Exactly the lines from the start of the data below through the line that contains "COL = scn.collection" are to be copied, with pictures left out.

## Data block
------------------------------
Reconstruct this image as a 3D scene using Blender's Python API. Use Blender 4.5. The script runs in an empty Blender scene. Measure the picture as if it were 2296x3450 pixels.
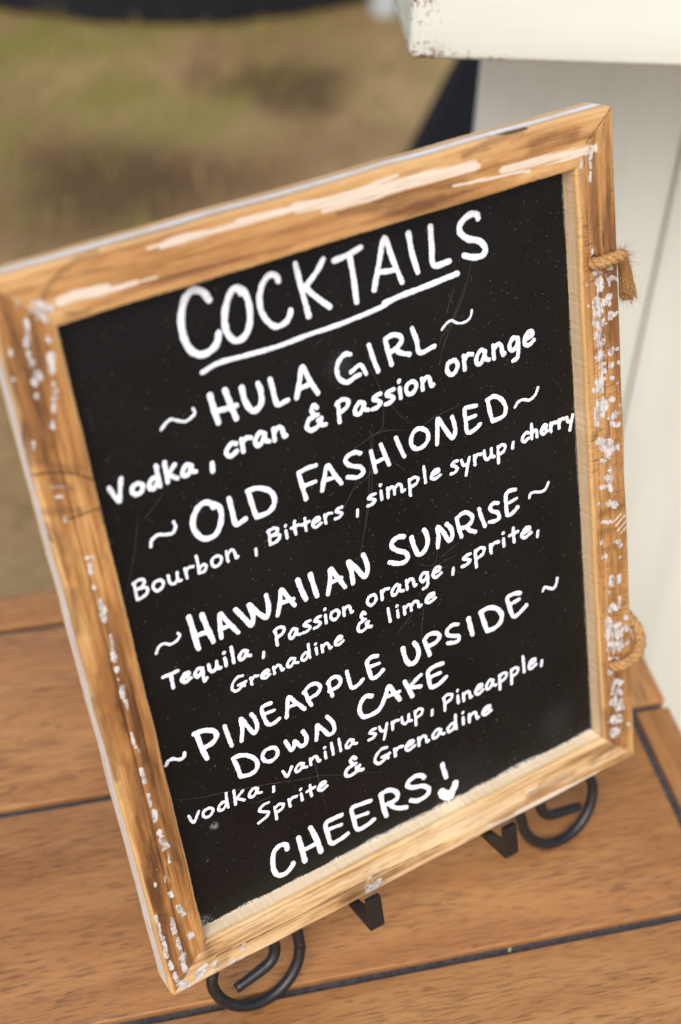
import bpy, bmesh, math, random
import numpy as np
from mathutils import Vector, Matrix, noise as mnoise

random.seed(7)
rng = np.random.default_rng(7)
scn = bpy.context.scene
COL = scn.collection

# ------------------------------------------------------------------ camera
cam_d = bpy.data.cameras.new('camera')
cam = bpy.data.objects.new('camera', cam_d)
COL.objects.link(cam)
R = ((0.85778691, -0.33663487, 0.38843093),
     (-0.51341607, -0.59732079, 0.61612646),
     (0.02460822, -0.72793189, -0.6852077))
cam.matrix_world = Matrix(((R[0][0], -R[0][1], -R[0][2], -0.11847697),
                           (R[1][0], -R[1][1], -R[1][2], -0.33950985),
                           (R[2][0], -R[2][1], -R[2][2], 1.4972995),
                           (0, 0, 0, 1)))
cam_d.sensor_fit = 'VERTICAL'
cam_d.sensor_height = 36.0
cam_d.sensor_width = 24.0
cam_d.lens = 48.05
cam_d.clip_start = 0.02
cam_d.clip_end = 400.0
cam_d.dof.use_dof = True
cam_d.dof.focus_distance = 0.715
cam_d.dof.aperture_fstop = 4.1
scn.camera = cam

# ------------------------------------------------------------------ light
SUN_EL, SUN_AZ = math.radians(50), math.radians(230)     # azimuth measured in the xy plane from +x
world = bpy.data.worlds.new('World')
scn.world = world
world.use_nodes = True
wn = world.node_tree
wn.nodes.clear()
sky = wn.nodes.new('ShaderNodeTexSky')
sky.sky_type = 'NISHITA'
sky.sun_disc = False
sky.sun_elevation = SUN_EL
sky.sun_rotation = math.pi / 2 - SUN_AZ
sky.air_density = 1.0
sky.dust_density = 3.0
sky.ozone_density = 1.0
bg = wn.nodes.new('ShaderNodeBackground')
bg.inputs['Strength'].default_value = 0.15
wo = wn.nodes.new('ShaderNodeOutputWorld')
wn.links.new(sky.outputs[0], bg.inputs[0])
wn.links.new(bg.outputs[0], wo.inputs[0])
sd = bpy.data.lights.new('sun', 'SUN')
sd.energy = 1.35
sd.angle = math.radians(45)
sd.color = (1.0, 0.955, 0.875)
sun = bpy.data.objects.new('sun', sd)
COL.objects.link(sun)
sv = Vector((math.cos(SUN_EL) * math.cos(SUN_AZ), math.cos(SUN_EL) * math.sin(SUN_AZ), math.sin(SUN_EL)))
sun.rotation_euler = sv.to_track_quat('Z', 'Y').to_euler()
sun.location = sv * 20
scn.view_settings.view_transform = 'Standard'
scn.view_settings.look = 'None'
scn.view_settings.gamma = 1.0
scn.view_settings.exposure = 0.5
scn.view_settings.use_curve_mapping = False

# ------------------------------------------------------------------ constants
TZ = 0.75                     # table top
LEAN = 0.3021                 # sign leans back
ORG = Vector((0, 0, TZ + 0.0587))
W, H, TH, BD = 0.3189, 0.400, 0.016, 0.0109   # sign outer size, frame depth, recess of the board
BL_, BR_, BT_, BB_ = 0.0256, 0.0243, 0.0264, 0.0251
ca, sa = math.cos(LEAN), math.sin(LEAN)
BOARD = Matrix(((1, 0, 0, 0), (0, sa, -ca, 0), (0, ca, sa, ORG.z), (0, 0, 0, 1)))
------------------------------
## Task solution
Reconstruct this image as a 3D scene using Blender's Python API. Use Blender 4.5. The script runs in an empty Blender scene. Measure the picture as if it were 2296x3450 pixels.
import bpy, bmesh, math, random
import numpy as np
from mathutils import Vector, Matrix, noise as mnoise

random.seed(7)
rng = np.random.default_rng(7)
scn = bpy.context.scene
COL = scn.collection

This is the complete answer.